*Goal of the exercise:* Look at the data below and print exactly the lines from its first line through the line with "cy.use_light_tree = True;"; the pictures stay out of the copy.

>>>

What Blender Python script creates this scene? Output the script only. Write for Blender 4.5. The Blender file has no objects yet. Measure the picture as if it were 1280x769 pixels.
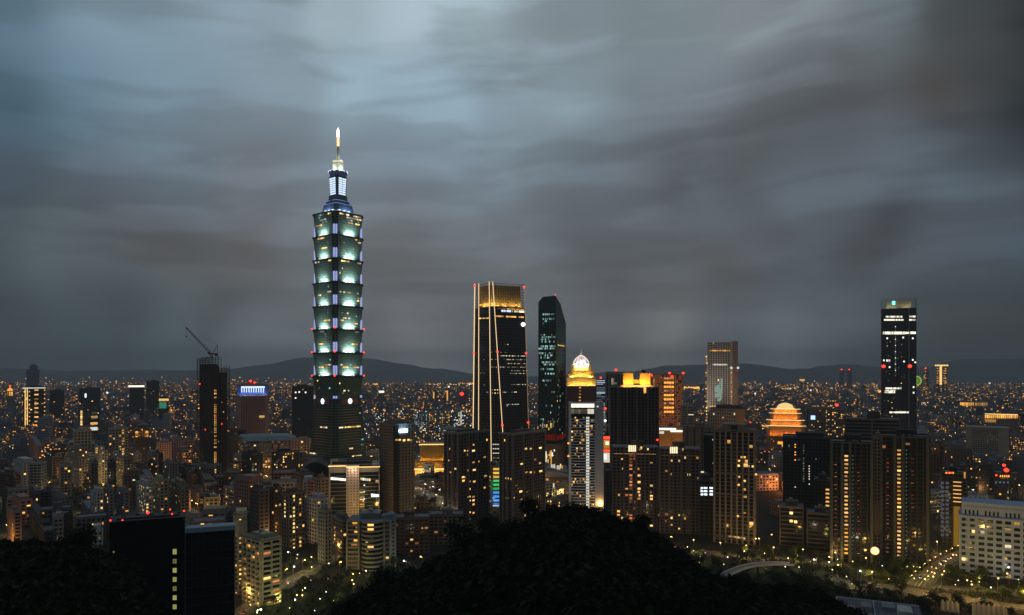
import bpy, math, random
import numpy as np
from mathutils import Vector, Matrix
R = random.Random(11)
rad = math.radians
SC = bpy.context.scene
HAZE = 8e-5
COL = SC.collection
F, H, HY = 910.0, 150.0, 468.0          # focal length in photo pixels, eye height, horizon row

# ---------------------------------------------------------------- camera
cam = bpy.data.cameras.new('camera'); camo = bpy.data.objects.new('camera', cam); COL.objects.link(camo)
camo.location = (0, 0, H); camo.rotation_euler = (rad(90), 0, 0)
cam.sensor_width = 36; cam.lens = 36 * F / 1280; cam.shift_y = (HY - 384.5) / 1280
cam.clip_start = 1; cam.clip_end = 90000
SC.camera = camo
SC.view_settings.view_transform = 'Standard'; SC.view_settings.look = 'None'
SC.view_settings.exposure = 0.0; SC.view_settings.gamma = 1
cy = SC.cycles
cy.use_denoising = True
try: cy.denoiser = 'OPENIMAGEDENOISE'
except Exception: pass
cy.max_bounces = 4; cy.diffuse_bounces = 2; cy.glossy_bounces = 2; cy.volume_bounces = 0
cy.transparent_max_bounces = 6; cy.sample_clamp_indirect = 1.5; cy.sample_clamp_direct = 0
cy.use_light_tree = True; cy.caustics_reflective = False; cy.caustics_refractive = False

def lin(r, g=None, b=None):
    if g is None: r, g, b = r
    f = lambda c: (c / 255 / 12.92) if c <= 10 else ((c / 255 + .055) / 1.055) ** 2.4
    return (f(r), f(g), f(b))

# ---------------------------------------------------------------- world: an overcast dusk sky
W = bpy.data.worlds.new('World'); SC.world = W; W.use_nodes = True
nt = W.node_tree; nt.nodes.clear()
class N:
    """tiny node helper"""
    def __init__(s, t): s.t = t
    def n(s, k, **kw):
        o = s.t.nodes.new(k)
        for a, b in kw.items(): setattr(o, a, b)
        return o
    def put(s, sock, v):
        if hasattr(v, 'is_output') or hasattr(v, 'links'): s.t.links.new(v, sock)
        else: sock.default_value = v
    def m(s, op, a, b=0.0, c=None):
        o = s.n('ShaderNodeMath', operation=op); s.put(o.inputs[0], a); s.put(o.inputs[1], b)
        if c is not None: s.put(o.inputs[2], c)
        return o.outputs[0]
    def v(s, op, a, b=None, sc=None):
        o = s.n('ShaderNodeVectorMath', operation=op); s.put(o.inputs[0], a)
        if b is not None: s.put(o.inputs[1], b)
        if sc is not None: s.put(o.inputs['Scale'], sc)
        return o.outputs['Value'] if op in ('DISTANCE', 'LENGTH', 'DOT_PRODUCT') else o.outputs[0]
    def mix(s, f, a, b, kind='MIX'):
        o = s.n('ShaderNodeMix', data_type='RGBA', blend_type=kind); s.put(o.inputs[0], f)
        for i, x in ((6, a), (7, b)):
            if isinstance(x, tuple) and len(x) == 3: x = x + (1.0,)
            s.put(o.inputs[i], x)
        return o.outputs[2]
    def noise(s, vec, scale, detail=4, rough=.55, out='Fac'):
        o = s.n('ShaderNodeTexNoise'); s.put(o.inputs['Vector'], vec)
        o.inputs['Scale'].default_value = scale; o.inputs['Detail'].default_value = detail; o.inputs['Roughness'].default_value = rough
        return o.outputs[out]
w = N(nt)
tc = w.n('ShaderNodeTexCoord'); sep = w.n('ShaderNodeSeparateXYZ'); nt.links.new(tc.outputs['Generated'], sep.inputs[0])
az = w.m('ARCTAN2', sep.outputs[0], sep.outputs[1]); el = w.m('ARCSINE', sep.outputs[2])
# clouds lie on a high sheet: perspective coordinates for the drifting noise
den = w.m('ADD', w.m('ABSOLUTE', sep.outputs[2]), .16)
cb = w.n('ShaderNodeCombineXYZ'); nt.links.new(w.m('DIVIDE', sep.outputs[0], den), cb.inputs[0]); nt.links.new(w.m('DIVIDE', sep.outputs[1], den), cb.inputs[1])
sheet = cb.outputs[0]
ae = w.n('ShaderNodeCombineXYZ'); nt.links.new(az, ae.inputs[0]); nt.links.new(el, ae.inputs[1])
mp = w.n('ShaderNodeMapping'); nt.links.new(ae.outputs[0], mp.inputs[0]); mp.inputs['Rotation'].default_value = (0, 0, rad(-9)); mp.inputs['Scale'].default_value = (1.0, 2.3, 1)
mp2 = w.n('ShaderNodeMapping'); nt.links.new(sheet, mp2.inputs[0]); mp2.inputs['Rotation'].default_value = (0, 0, rad(35)); mp2.inputs['Scale'].default_value = (.8, 1.3, 1)
nc = w.noise(ae.outputs[0], 3.2, 2, .5, 'Color')
wv_ = w.v('ADD', mp.outputs[0], w.v('MULTIPLY', w.v('SUBTRACT', nc, (.5, .5, .5)), (.3, .16, 0)))
n1 = w.noise(wv_, 2.6, 4, .48); n2 = w.noise(mp2.outputs[0], 1.3, 3, .45)
warp = w.v('MULTIPLY', w.v('SUBTRACT', nc, (.5, .5, .5)), (.30, .10, 0))
AMP = 1.0
pos = w.v('ADD', ae.outputs[0], w.v('SCALE', warp, None, AMP))
PTS = [(0, 15, 87, 110, 123), (120, 15, 115, 136, 149), (250, 15, 130, 148, 159), (400, 15, 151, 170, 179), (500, 15, 164, 183, 194), (600, 15, 151, 170, 178), (700, 15, 137, 151, 159), (800, 15, 129, 143, 148), (900, 15, 127, 137, 143), (1000, 15, 119, 129, 134), (1100, 15, 99, 110, 115), (1200, 15, 67, 72, 74), (1280, 15, 53, 57, 58), (0, 125, 72, 93, 107), (100, 125, 94, 118, 133), (200, 125, 115, 136, 150), (330, 125, 130, 148, 160), (450, 125, 146, 170, 184), (540, 125, 145, 168, 183), (620, 125, 133, 151, 162), (720, 125, 135, 153, 163), (850, 125, 120, 131, 140), (950, 125, 103, 109, 114), (1050, 125, 87, 91, 95), (1150, 125, 73, 73, 73), (1280, 125, 46, 47, 47), (0, 215, 79, 93, 105), (150, 215, 95, 108, 120), (250, 215, 106, 120, 131), (350, 215, 114, 124, 133), (480, 215, 119, 133, 145), (600, 215, 120, 135, 146), (750, 215, 105, 116, 125), (850, 215, 90, 96, 101), (950, 215, 85, 90, 95), (1030, 215, 88, 96, 104), (1110, 215, 90, 101, 110), (1200, 215, 71, 75, 79), (1280, 215, 62, 68, 74), (0, 305, 71, 82, 89), (100, 305, 86, 97, 102), (220, 305, 89, 92, 95), (330, 305, 94, 96, 98), (500, 305, 106, 111, 115), (620, 305, 106, 112, 117), (750, 305, 93, 98, 103), (900, 305, 83, 85, 86), (1000, 305, 80, 83, 85), (1080, 305, 74, 77, 80), (1180, 305, 81, 90, 99), (1260, 305, 74, 86, 96), (0, 380, 63, 72, 78), (150, 380, 68, 76, 81), (300, 380, 81, 86, 90), (500, 380, 98, 102, 106), (565, 380, 98, 102, 106), (765, 380, 92, 96, 100), (900, 380, 90, 96, 101), (1000, 380, 87, 95, 101), (1070, 380, 85, 94, 100), (1200, 380, 68, 76, 81), (1270, 380, 63, 69, 74), (100, 440, 63, 74, 81), (210, 440, 68, 80, 87), (340, 440, 80, 88, 95), (540, 440, 95, 100, 105), (800, 440, 93, 97, 101), (980, 440, 80, 89, 96), (1180, 440, 63, 70, 76), (1270, 440, 57, 62, 67), (1040, 242, 93, 104, 113), (1180, 240, 85, 96, 105), (1270, 250, 74, 83, 91), (1100, 285, 72, 75, 78), (1000, 345, 87, 95, 102), (905, 265, 90, 98, 105), (640, -300, 102, 117, 127), (-900, 200, 57, 66, 74), (2200, 200, 42, 45, 48)]
GAIN = [(0.966, 1.017, 1.037), (1.157, 1.138, 1.137), (1.119, 1.101, 1.097), (1.125, 1.106, 1.091), (1.175, 1.152, 1.142), (1.132, 1.122, 1.105), (1.071, 1.064, 1.074), (1.077, 1.089, 1.092), (1.144, 1.128, 1.131), (1.188, 1.171, 1.152), (1.182, 1.213, 1.206), (0.894, 0.855, 0.813), (0.575, 0.573, 0.496), (0.659, 0.789, 0.829), (1.034, 1.141, 1.157), (1.181, 1.197, 1.204), (1.156, 1.167, 1.167), (1.184, 1.217, 1.222), (1.168, 1.206, 1.22), (1.069, 1.065, 1.064), (1.201, 1.223, 1.222), (1.203, 1.209, 1.228), (1.108, 1.091, 1.076), (0.931, 0.853, 0.809), (0.798, 0.502, 0.29), (0.25, 0.25, 0.25), (1.089, 1.068, 1.131), (1.066, 1.026, 1.063), (1.129, 1.162, 1.184), (1.108, 1.062, 1.059), (1.035, 1.017, 1.036), (1.079, 1.095, 1.116), (1.039, 1.046, 1.061), (0.871, 0.81, 0.754), (0.809, 0.704, 0.631), (0.734, 0.626, 0.614), (1.389, 1.485, 1.525), (0.25, 0.25, 0.25), (0.274, 0.25, 0.25), (0.855, 0.842, 0.831), (1.291, 1.311, 1.259), (1.05, 0.876, 0.78), (1.05, 0.903, 0.804), (1.121, 1.062, 1.028), (1.128, 1.075, 1.045), (1.038, 1.001, 0.991), (0.731, 0.43, 0.25), (0.616, 0.333, 0.25), (0.67, 0.427, 0.283), (1.309, 1.28, 1.339), (1.021, 1.233, 1.357), (0.636, 0.714, 0.802), (0.535, 0.479, 0.518), (0.788, 0.738, 0.743), (1.045, 1.004, 1.012), (0.897, 0.893, 0.911), (0.955, 0.937, 0.974), (1.291, 1.306, 1.341), (1.134, 1.119, 1.085), (1.608, 1.697, 1.687), (0.97, 1.026, 0.987), (0.797, 0.751, 0.715), (1.47, 1.896, 1.767), (2.193, 2.721, 2.644), (3.136, 3.062, 3.005), (4.053, 3.871, 3.706), (3.846, 3.648, 3.365), (3.783, 3.772, 3.614), (1.464, 1.293, 0.993), (0.796, 0.408, 0.258), (1.79, 1.984, 2.037), (2.007, 2.132, 2.15), (1.491, 1.441, 1.419), (0.409, 0.25, 0.25), (1.456, 1.595, 1.789), (1.363, 1.543, 1.647), (1.0, 1.0, 1.0), (1.0, 1.0, 1.0), (1.0, 1.0, 1.0), (1.0, 1.0, 1.0), (1.0, 1.0, 1.0), (1.0, 1.0, 1.0), (1.0, 1.0, 1.0), (1.0, 1.0, 1.0), (1.0, 1.0, 1.0), (1.0, 1.0, 1.0), (1.0, 1.0, 1.0), (1.0, 1.0, 1.0), (1.0, 1.0, 1.0), (1.0, 1.0, 1.0)]
BACK = [((3.1, .25), (84, 91, 97)), ((-3.1, .25), (84, 91, 97)), ((2.2, .3), (66, 72, 78)), ((-2.2, .3), (66, 72, 78)), ((3.1, 1.0), (84, 92, 98)), ((-3.1, 1.0), (84, 92, 98))]
acc = None; accw = None
for pi_, (px, py, r, g, b) in enumerate(PTS):
    kx = (px - 640) / F; a_ = math.atan(kx); e_ = math.atan((HY - py) / F / math.sqrt(1 + kx * kx))
    d = w.v('DISTANCE', pos, (a_, e_, 0))
    wt = w.m('POWER', w.m('ADD', w.m('MULTIPLY', d, d), .0035), -2.0)
    c_ = w.v('SCALE', tuple(q*g_ for q, g_ in zip(lin(r, g, b), GAIN[pi_])), None, wt)
    acc = c_ if acc is None else w.v('ADD', acc, c_)
    accw = wt if accw is None else w.m('ADD', accw, wt)
for (a_, e_), c in BACK:
    d = w.v('DISTANCE', pos, (a_, e_, 0)); wt = w.m('POWER', w.m('ADD', w.m('MULTIPLY', d, d), .0035), -2.0)
    acc = w.v('ADD', acc, w.v('SCALE', lin(*c), None, wt)); accw = w.m('ADD', accw, wt)
base = w.v('SCALE', acc, None, w.m('DIVIDE', 1.0, accw))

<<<

*Completed exercise:*
What Blender Python script creates this scene? Output the script only. Write for Blender 4.5. The Blender file has no objects yet. Measure the picture as if it were 1280x769 pixels.
import bpy, math, random
import numpy as np
from mathutils import Vector, Matrix
R = random.Random(11)
rad = math.radians
SC = bpy.context.scene
HAZE = 8e-5
COL = SC.collection
F, H, HY = 910.0, 150.0, 468.0          # focal length in photo pixels, eye height, horizon row

# ---------------------------------------------------------------- camera
cam = bpy.data.cameras.new('camera'); camo = bpy.data.objects.new('camera', cam); COL.objects.link(camo)
camo.location = (0, 0, H); camo.rotation_euler = (rad(90), 0, 0)
cam.sensor_width = 36; cam.lens = 36 * F / 1280; cam.shift_y = (HY - 384.5) / 1280
cam.clip_start = 1; cam.clip_end = 90000
SC.camera = camo
SC.view_settings.view_transform = 'Standard'; SC.view_settings.look = 'None'
SC.view_settings.exposure = 0.0; SC.view_settings.gamma = 1
cy = SC.cycles
cy.use_denoising = True
try: cy.denoiser = 'OPENIMAGEDENOISE'
except Exception: pass
cy.max_bounces = 4; cy.diffuse_bounces = 2; cy.glossy_bounces = 2; cy.volume_bounces = 0
cy.transparent_max_bounces = 6; cy.sample_clamp_indirect = 1.5; cy.sample_clamp_direct = 0
cy.use_light_tree = True; cy.caustics_reflective = False; cy.caustics_refractive = False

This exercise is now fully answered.